It’s a show that relies a lot more on plot twists than actual plot, and they’re the sort of twists that heavily recontextualize the story in such a way that everything that happened prior is rendered kinda irrelevant and thus never followed up on, which kills a lot of the narrative momentum before it even really has a chance to build. There’s maybe one halfway-decent “oh shit” reveal followed by a long series of "huh?"s and a big final “where the fuck did that come from?”. And by the time it’s two or three twists in, anything that seemed unique about the concept gets sidelined in favor of some increasingly credibility-straining political intrigue with token sci-fi elements.
And in general I kinda thought they did a poor job of making the spaceship feel like a spaceship, making the descendants of the Red Scare people feel like descendants of Red Scare people, and making the 1960s Space Race technology feel like 1960s Space Race technology, but in that annoying way where it’s clearly not from a lack of budget, just from a lack of imagination. It’s all just some very generic people with generic sci-fi technology living in a generic sci-fi city that just so happens to be shaped like a spaceship. And it’s one of those shows where the main plot (term used generously) grinds to a halt every couple act breaks so everyone can fuck and backstab each other for no reason other than the characters that aren’t part of the plot right now need something to do. And then the whole thing kinda just… stops.
All in all I found the whole thing dull, generic, more than a little frustrating to watch and harder to get invested in the longer it went on. The main characters weren’t all that relatable, barely likeable and not particularly memorable; the mystery at the very heart of the premise was handled in a way that made it very uncompelling, and the ending fails to justify about 70% of the story that preceded it.

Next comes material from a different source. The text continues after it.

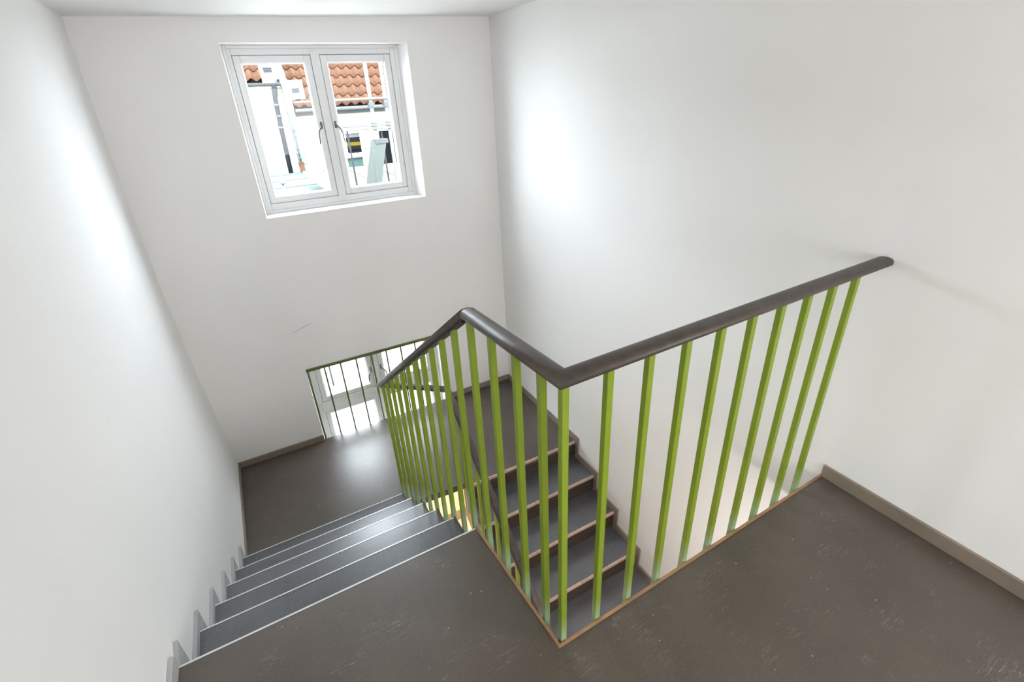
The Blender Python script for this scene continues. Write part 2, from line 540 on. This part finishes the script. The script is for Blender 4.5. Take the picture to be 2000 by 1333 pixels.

You know what, I already did one but I’m gonna do another one: Lovecraft Country.
First episode did just about everything you’d want out of a Jim Crow-era supernatural horror road trip mystery. Felt like they really had a handle on the whole “fear of the unknown and incomprehensible” vibe that you don’t see done well very often, the cast had great chemistry, and the whole theme of “the real incomprehensible eldritch abomination threatening human sanity is racism” was executed flawlessly. They walked a very fine tightrope between homage and condemnation of Lovecraft’s whole… deal and nailed it in one.
And then the main mystery is resolved by the second episode and the whole thing devolves into a very uneven anthology of psychic snakes and angry ghosts and like, Nazi wizards worshipping what I think was just the regular devil and overall very known and comprehensible horrors that didn’t really hold my attention for long enough to see if they even tried to tie them all together.
Man, all I wanted was a long-form cosmic horror story wrapped in a character-driven prestige TV period drama with some biting social commentary that doesn’t suck. They don’t make a lot of those!